Não. Ele se torna artigo de luxo por causa do preço, vinte, trinta reais é um absurdo. Aí o cara vai baixar na internet mesmo. Em 2005, no primeiro projeto que a gente lançou em SMD, o Chrystian & Ralf vendeu 200 mil cópias em 8 dias. Quem vende isso em um período tão curto? Conhece alguém?
Meu disco custa R$5, a pessoa compra onde quiser, paga cincão e tá com um produto de qualidade e, principalmente, com o áudio na mais alta qualidade possível. E só pra lembrar, o SMD é um negocio bom pro artista não só porque combate à pirataria, mas também porque dá lucro, é rentável.
Rentável quanto? Como se ganha dinheiro?
O SMD sai do pino por 90 centavos. Com a capinha, vai pra 1,40. Ou seja, você tem seu SMD na mão por 1,40. Depois, bicho, você faz o que quiser com ele, desde que não passe de 7 reais, esse é o combinado. Os artistas já conhecidos preferem cobrar 5, e os independentes, 7. Só que se você quiser vender por 2 reais, você vai ter lucro. Por 1,50, também vai ter. A vantagem é que ele derruba o pirata. Se o pirata for de 5 pra 3, eu também vou. Se for pra dois, eu também vou. Se baixar mais, a pirataria perde o sentido porque não vai valer a pena ficar copiando se tem um produto original praticamente do mesmo preço.

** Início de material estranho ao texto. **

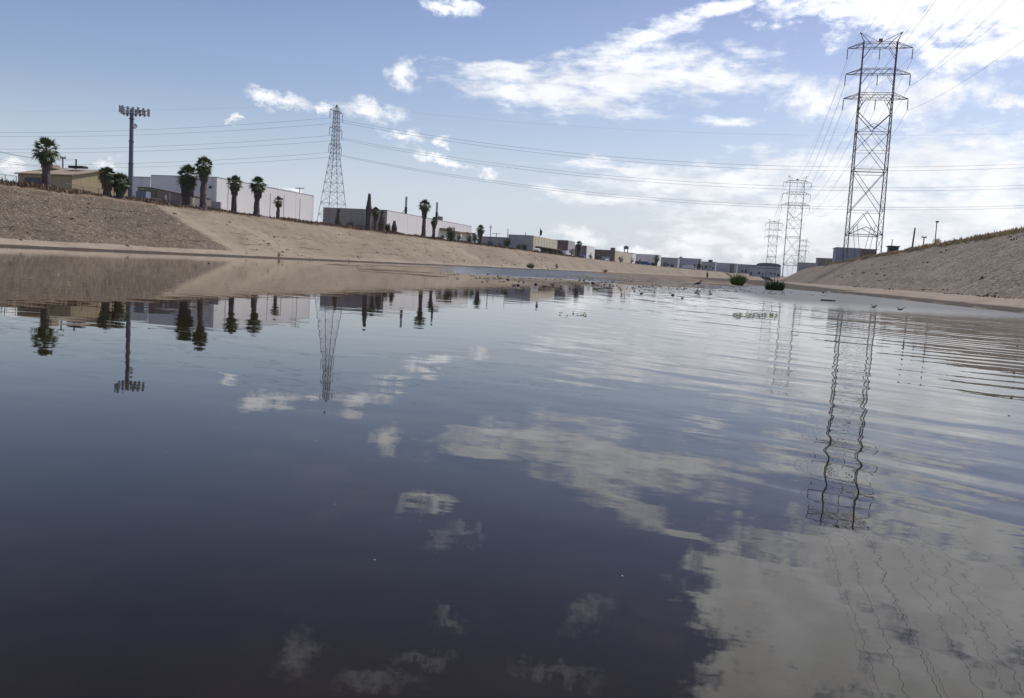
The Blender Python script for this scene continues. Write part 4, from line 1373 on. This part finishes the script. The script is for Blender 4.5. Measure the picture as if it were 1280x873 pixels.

De acordo com o que vem sendo publicado na imprensa, há chances de, enfim, os impostos sobre CD’s e DVD’s serem retirados. Isso não vai aliviar um pouco o preço dos produtos?
Vai… mas vai baixar de 30 pra quanto? Pra 20? De 20 pra 15? Quem me garante que se o imposto cair, os lojistas ou as gravadoras não vão querer aumentar o lucro e deixar de repassar a isenção pro consumidor?
E outra, bicho, se os impostos caírem, o valor do meu produto cai também. Eu pago imposto, todos, como qualquer outro produto. Se tirarem os impostos, o SMD vai ficar mais barato ainda.
Com quase 7 anos já no mercado, você considera bem sucedido o negócio “SMD”?
Considero, sem dúvida. Mais de 10 mil bandas fazem o uso do SMD. Temos o Arnaldo Antunes, o Zeca Baleiro, temos artistas do Japão, da Califórnia e de vários outros cantos do mundo. O escritório fecha de 20 a 25 discos por semana.
Por que nenhum grande sertanejo adotou o produto ainda?
Tem o fato de os grandes estarem em gravadoras, né, mas a questão não é só essa. No Brasil, não se sabe trabalhar com centavos. Tem quem ache que vender por 5 é ganhar pouco demais, tem que vender com o preço lá em cima. Só que não pensam que qualquer sertanejo de nome hoje vende, facilmente, uns cinco mil SMD’s por show, é só fazer o teste. Calcula aí e vê se vale a pena. Com esse lance de distribuir CD de graça e mandar baixar na internet, esqueceram que dá pra ganhar dinheiro vendendo. Com o tempo o pessoal vai perceber.
Mas você tentou convencer algum amigo seu a mudar pro SMD?
Essa não é minha função, mas já cheguei a conversar. Posso te contar uma história sem citar nomes. Tem uma dupla muito famosa que viu meu disco, analisou e viu que a ideia era realmente boa. O cara chegou pro Chrystian e perguntou: “toda vez que eu vender um, o Ralf ganha algo”? Meu irmão respondeu que sim, afinal a patente é minha. Agora você entende a mentalidade? Tem coisa que é complicada…
Você não acredita mesmo que a internet possa acabar com o produto físico ou você está defendendo seu produto?
Olha, cara, sinceramente. Eu posso estar sendo muito ignorante, mas eu não vejo isso. Aliás, se alguém criar alguma coisa genial que faca a internet substituir o produto físico, eu vou ser o primeiro a acatar. Mas não rola. Como é que eu vou no programa de televisão lançar meu novo trabalho se não existir mais o físico? Vou dar meu site no ar? Vou me gabar que tive sei lá quantos downloads, mas vou provar como? Alguém vai controlar?
Há mudanças que não vão acontecer. O compositor, por exemplo, precisa receber. Se ele não receber mais, ele vai procurar outro rumo, e a gente então vai cantar o que? Eu entendo toda essa loucura da internet e acho completamente errado quem olha pra ela como uma adversária. Ela não é, ela vem é mostrando como as coisas precisam ser alteradas. Quem não quer entender, fica pra trás mesmo.